Smoked swordfish topped with arugula and a mild dressing of fruity olive oil turned out to be the very best of the three antipasti we shared on this particular evening. It was moist and fork tender with a smokey note that did not overpower the delicate fish flavor, but added beautifully to its richness and taste. I'd love to be able to order this again and hope it will be on the menu the next time we're in Rome.
Look at the deep orange color of the mussels in this photo. They were simply prepared in white wine, but what impressed me was that they looked wild, not farmed. Plump and juicy, they were delicious with the Pizza Bianca, that we had replenished several times that evening. The photo to the right is of Spaghetti Carbonara, simple, luxurious in its eggy dressing and made with guanciale, as is customary.
Carbonara is also made with penne at La Carbonara and it has a more pronounced al dente bite, since the pasta is thicker. Personally, as long as it's made correctly without cream and only egg, cheese, guanciale, and cracked pepper, I don't care what kind of pasta is used. Interestingly enough, there doesn't seem to be any pepper on either of these pasta renditions of Carbonara.

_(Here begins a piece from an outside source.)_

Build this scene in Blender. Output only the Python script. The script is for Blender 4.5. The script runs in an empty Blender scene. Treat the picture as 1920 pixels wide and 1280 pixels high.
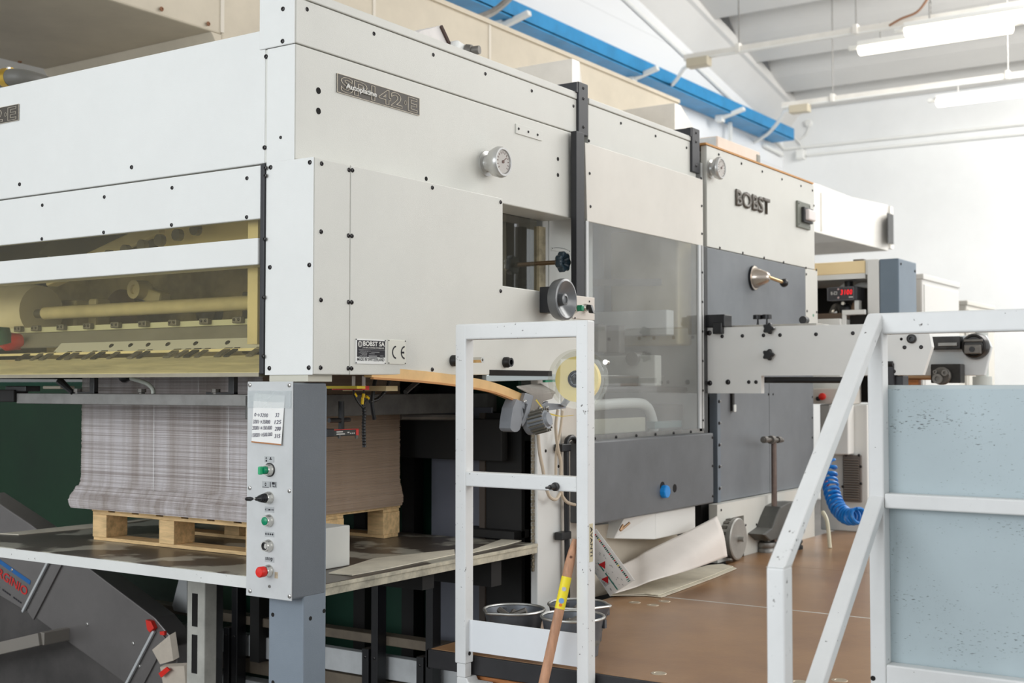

One of the diners in our party decided to go with a secondo and skip the pasta course. I'm sorry she didn't order something a little more interesting than a breaded veal cutlet. This has to be the most often served dinner item in restaurants all over Europe. Vitello Milanese, Wiener Schnitzel, whatever it may be called, it's rarely anything better than bland and inoffensive. My selection was a special for the evening, Gnocchi in a truffle cream sauce. October travel to Italy is perfect timing for porcini and tartufo.

The heady fragrance of the black truffles permeated the entire table, and coated the light as a feather gnocchi with just enough sauce to be flavorful without being overpowering. Wish I had analyzed it a bit more, but the gnocchi were irresistible and my efforts went into savoring them, rather than trying to figure out what ingredients went into the sauce. Parmigiano, in a restrained amount, was added by the waiter shortly after this photo was taken.